学生の頃はよく映画館へ行っていた。学割やレディースデーなど、安く観られる日を利用して単館系のミニシアターへ。アジア映画の講義を受けてからは、中国や韓国映画をレンタルしてたくさん観た。講師は名古屋シネマスコーレの支配人、木全純治氏で、映画の見方を教えてくれた。

社会人になってからは映画を観ることが少なくなったせいもあるけれど、最も好きな映画は、今でもこの頃に観た映画だ。20年以上経っても私の中ではナンバーワン。

『ヤンヤン 夏の想い出』(a one & a two)
監督:エドワード・ヤン

3時間近い長さの映画なのに、観ている途中、このまま終わらないでほしいと願った。ちいさなシアターで味わったその瞬間を、私は今でも幸福な思い出の箱から取り出せる。

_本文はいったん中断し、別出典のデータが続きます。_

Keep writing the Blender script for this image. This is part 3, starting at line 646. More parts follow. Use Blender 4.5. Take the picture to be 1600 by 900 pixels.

タイトルのとおり、ストーリーにはヤンヤンという男の子が出てくる。親戚の結婚式に始まり、祖母の葬式で終わる。冒頭の結婚式のあと、祖母は寝たきりになってしまった。それから彼女が息を引き取るまで、同居する家族のそれぞれの人生の一部を観客は垣間見る。ヤンヤンは、人の見ている世界がそれぞれ違うことに疑問を持つ。そして、カメラで人の後ろ姿を撮り始め、それを教えてあげるのだ。自分では見られないでしょ、と。

あの映画が作られた頃よりも、それぞれ違う理想を求めている人たちがぶつかり合うこの世界で、私はヤンヤンのことを思い出すよ。あの子はどんな大人になったのかなって。だれが何を表現しても受け入れられる、自由のある世界が守られますように。